[SirRoderick]

Right, so I posted this a while back I think in relation to a project I'm doing at university. I'm still stumped on the mechanism of the reaction displayed here (top one)



So it is a rearrangement in sulphuric acid.
Now I don't have a scanner right here so I can't upload my sketches. But it was suggested to me that it might be easier if I flipped over the starting molecule left-to-right. (so the NOH group is on the right) He then suggested that perhaps the N forms a bond with the ring structure now to the left. This would be joined by a protonation of the O group wich would split off as water. I'm not sure this is entirely plausible.

I'm quite simply stumped on the reaction mechanism here, which is required for my presentation.

Now as for the second reaction, it is done in presence of NaEtO, which I assume acts as a base and attacks the proton on NOH. This would then through resonance allow for the addition reaction of a nitrosobenzene. My question there is, what the hell happens to the O in the Ph-N=O that is added?
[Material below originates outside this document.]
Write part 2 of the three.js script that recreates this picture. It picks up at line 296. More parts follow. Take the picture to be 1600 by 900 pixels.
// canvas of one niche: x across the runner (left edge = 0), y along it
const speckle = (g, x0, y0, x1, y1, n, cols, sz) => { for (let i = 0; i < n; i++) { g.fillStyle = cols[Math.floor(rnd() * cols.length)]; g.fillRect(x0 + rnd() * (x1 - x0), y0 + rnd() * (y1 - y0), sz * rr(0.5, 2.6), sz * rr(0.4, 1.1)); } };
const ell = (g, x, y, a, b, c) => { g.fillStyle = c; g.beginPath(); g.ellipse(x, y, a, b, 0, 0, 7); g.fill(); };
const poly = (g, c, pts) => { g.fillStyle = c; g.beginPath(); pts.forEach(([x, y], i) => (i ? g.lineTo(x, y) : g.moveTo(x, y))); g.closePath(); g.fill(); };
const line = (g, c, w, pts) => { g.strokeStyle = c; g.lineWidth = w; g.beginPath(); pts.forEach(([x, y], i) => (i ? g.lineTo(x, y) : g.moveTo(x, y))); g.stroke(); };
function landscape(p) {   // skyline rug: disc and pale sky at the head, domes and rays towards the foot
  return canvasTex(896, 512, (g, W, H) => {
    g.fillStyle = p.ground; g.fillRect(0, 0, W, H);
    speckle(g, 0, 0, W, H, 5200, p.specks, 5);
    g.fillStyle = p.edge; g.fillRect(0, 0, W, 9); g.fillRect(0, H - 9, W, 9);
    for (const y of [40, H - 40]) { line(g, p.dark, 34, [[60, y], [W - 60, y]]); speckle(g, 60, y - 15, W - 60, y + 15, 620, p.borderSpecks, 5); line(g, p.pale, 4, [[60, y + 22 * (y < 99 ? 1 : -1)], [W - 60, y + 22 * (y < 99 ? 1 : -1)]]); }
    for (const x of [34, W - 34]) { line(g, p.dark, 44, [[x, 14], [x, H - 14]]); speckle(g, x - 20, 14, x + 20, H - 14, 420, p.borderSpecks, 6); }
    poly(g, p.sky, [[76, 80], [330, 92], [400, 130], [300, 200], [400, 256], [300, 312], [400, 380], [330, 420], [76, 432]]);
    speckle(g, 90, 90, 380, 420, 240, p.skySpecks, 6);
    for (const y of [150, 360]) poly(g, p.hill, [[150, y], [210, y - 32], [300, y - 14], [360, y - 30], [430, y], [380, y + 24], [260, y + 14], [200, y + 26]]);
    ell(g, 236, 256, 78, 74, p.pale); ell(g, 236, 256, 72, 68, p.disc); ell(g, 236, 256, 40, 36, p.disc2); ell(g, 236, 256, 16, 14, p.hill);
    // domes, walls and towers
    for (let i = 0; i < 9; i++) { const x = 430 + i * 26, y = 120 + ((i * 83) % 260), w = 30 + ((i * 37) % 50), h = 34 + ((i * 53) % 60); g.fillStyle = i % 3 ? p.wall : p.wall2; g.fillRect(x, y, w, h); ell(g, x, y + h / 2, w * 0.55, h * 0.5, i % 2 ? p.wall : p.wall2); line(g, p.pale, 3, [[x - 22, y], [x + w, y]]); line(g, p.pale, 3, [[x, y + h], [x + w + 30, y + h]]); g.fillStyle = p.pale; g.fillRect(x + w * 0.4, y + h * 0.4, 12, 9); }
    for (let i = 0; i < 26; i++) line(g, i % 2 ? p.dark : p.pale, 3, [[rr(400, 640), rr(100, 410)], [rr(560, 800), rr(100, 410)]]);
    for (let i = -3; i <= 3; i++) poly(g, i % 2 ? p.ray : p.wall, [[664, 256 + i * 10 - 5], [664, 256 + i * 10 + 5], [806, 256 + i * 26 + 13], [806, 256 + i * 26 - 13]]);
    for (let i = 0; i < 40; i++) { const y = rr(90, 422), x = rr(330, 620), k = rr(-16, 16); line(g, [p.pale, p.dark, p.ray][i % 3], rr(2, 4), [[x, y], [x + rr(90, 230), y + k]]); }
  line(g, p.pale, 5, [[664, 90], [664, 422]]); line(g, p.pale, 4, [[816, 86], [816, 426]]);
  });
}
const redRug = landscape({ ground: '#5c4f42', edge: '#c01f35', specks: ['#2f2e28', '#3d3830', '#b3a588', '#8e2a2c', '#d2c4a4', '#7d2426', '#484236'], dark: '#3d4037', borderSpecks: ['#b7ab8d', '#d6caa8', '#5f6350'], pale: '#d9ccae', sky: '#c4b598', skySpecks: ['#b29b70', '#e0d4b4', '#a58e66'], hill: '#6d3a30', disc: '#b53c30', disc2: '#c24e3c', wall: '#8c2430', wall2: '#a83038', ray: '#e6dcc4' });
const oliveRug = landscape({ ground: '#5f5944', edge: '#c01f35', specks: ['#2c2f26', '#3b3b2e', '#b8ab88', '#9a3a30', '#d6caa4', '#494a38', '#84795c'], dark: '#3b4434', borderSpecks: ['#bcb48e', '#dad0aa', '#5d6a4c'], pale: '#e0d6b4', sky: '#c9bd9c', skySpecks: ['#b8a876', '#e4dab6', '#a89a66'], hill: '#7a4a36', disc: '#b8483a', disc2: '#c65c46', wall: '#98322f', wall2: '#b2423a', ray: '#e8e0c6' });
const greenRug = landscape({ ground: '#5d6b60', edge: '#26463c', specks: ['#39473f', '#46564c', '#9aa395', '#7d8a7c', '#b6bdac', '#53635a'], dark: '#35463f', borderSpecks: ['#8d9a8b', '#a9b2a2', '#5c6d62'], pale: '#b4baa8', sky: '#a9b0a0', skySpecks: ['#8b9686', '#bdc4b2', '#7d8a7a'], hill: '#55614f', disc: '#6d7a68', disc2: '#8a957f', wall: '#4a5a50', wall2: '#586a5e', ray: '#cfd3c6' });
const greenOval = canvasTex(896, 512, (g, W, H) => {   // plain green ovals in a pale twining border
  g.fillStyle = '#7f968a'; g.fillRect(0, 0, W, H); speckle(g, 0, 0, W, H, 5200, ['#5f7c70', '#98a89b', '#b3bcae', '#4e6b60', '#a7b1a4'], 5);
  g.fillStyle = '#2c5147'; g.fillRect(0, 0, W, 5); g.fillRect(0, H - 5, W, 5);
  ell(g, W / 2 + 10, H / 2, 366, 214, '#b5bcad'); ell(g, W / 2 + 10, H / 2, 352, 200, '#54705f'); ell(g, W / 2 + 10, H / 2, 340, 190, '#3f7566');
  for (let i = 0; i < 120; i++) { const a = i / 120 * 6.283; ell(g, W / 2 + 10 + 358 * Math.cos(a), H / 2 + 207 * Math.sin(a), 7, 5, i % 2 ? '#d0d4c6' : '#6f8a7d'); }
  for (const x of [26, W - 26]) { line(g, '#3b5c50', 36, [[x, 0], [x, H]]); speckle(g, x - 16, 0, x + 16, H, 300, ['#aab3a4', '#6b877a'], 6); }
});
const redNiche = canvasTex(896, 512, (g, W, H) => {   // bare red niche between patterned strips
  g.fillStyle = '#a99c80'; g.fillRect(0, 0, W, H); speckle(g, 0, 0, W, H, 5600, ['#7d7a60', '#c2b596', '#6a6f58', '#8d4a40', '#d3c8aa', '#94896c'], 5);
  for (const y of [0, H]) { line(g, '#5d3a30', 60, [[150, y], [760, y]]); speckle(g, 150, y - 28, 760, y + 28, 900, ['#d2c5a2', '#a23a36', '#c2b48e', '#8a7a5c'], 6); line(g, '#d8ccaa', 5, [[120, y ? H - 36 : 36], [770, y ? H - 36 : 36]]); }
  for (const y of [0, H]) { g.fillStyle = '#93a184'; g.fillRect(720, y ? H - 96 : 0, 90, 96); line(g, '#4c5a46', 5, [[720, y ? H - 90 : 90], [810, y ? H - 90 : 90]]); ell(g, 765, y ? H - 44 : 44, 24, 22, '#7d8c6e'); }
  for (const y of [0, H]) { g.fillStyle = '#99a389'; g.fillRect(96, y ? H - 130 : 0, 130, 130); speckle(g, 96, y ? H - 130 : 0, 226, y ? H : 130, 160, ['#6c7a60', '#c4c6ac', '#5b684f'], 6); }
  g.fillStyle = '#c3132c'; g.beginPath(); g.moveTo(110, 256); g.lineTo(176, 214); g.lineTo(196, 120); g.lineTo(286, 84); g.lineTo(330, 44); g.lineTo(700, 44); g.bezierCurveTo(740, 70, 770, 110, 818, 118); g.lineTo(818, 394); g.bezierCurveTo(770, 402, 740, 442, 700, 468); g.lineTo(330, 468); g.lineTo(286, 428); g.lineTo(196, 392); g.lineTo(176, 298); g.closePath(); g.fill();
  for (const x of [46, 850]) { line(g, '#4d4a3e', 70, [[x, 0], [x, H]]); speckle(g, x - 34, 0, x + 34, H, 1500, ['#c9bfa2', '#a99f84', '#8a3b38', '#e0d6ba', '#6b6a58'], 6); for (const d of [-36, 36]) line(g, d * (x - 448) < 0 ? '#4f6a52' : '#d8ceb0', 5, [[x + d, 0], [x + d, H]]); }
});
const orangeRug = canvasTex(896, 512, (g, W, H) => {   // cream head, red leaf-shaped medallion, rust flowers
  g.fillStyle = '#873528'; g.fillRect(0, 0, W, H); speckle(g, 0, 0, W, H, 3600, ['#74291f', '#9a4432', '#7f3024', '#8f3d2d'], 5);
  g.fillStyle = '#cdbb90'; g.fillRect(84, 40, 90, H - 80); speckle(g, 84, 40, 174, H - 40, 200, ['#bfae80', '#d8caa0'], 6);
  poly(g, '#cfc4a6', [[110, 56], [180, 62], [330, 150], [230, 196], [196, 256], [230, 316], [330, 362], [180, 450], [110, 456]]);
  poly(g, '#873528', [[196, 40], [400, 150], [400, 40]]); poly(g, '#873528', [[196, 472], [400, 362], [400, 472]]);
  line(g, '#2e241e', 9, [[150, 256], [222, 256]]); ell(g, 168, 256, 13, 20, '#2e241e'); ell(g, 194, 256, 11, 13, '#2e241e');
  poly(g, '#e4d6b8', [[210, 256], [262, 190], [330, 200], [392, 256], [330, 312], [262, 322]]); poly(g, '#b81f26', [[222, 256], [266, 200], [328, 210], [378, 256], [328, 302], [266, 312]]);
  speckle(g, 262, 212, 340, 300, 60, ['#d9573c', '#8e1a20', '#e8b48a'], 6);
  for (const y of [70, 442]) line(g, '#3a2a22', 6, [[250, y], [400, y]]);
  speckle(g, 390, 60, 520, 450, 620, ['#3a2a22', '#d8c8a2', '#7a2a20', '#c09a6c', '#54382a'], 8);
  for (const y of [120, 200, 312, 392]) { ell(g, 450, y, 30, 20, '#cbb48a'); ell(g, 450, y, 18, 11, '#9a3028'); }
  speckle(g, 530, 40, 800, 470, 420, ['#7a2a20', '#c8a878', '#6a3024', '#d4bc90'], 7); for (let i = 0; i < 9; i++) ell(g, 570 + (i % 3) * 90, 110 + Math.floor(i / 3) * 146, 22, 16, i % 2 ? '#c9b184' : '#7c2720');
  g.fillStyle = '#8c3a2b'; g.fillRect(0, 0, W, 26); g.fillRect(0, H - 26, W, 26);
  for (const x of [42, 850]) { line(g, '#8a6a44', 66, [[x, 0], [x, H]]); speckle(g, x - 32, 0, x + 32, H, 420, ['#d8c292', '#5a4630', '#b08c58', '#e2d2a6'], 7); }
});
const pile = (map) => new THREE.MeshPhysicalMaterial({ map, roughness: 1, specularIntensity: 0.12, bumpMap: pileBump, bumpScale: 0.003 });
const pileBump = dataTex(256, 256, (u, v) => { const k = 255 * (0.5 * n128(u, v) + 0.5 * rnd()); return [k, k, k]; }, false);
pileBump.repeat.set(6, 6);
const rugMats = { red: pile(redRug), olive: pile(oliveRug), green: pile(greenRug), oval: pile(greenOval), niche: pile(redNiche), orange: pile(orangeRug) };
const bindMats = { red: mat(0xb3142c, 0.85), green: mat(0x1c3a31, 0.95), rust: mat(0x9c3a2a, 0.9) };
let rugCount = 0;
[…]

Any help would be most appreciated.

[orgopete]

I answered before, but I guess you thought I was wrong. This is what I think the problem should have been, semi-mechanism included. I cannot think of how the posted reaction could take place. The second reaction requires some new bond cleavage reactions. Could there be an error? Since the second reaction really, really looked like an error, I was skeptical of the first as well. Check my post. So this is how I thought the reaction might plausibly take place, assuming some missing information.

[bolo]

Surely there is an OH group missing. I suppose there is at first an nitroso-enol formed which undergoes an attack from the benzene ring.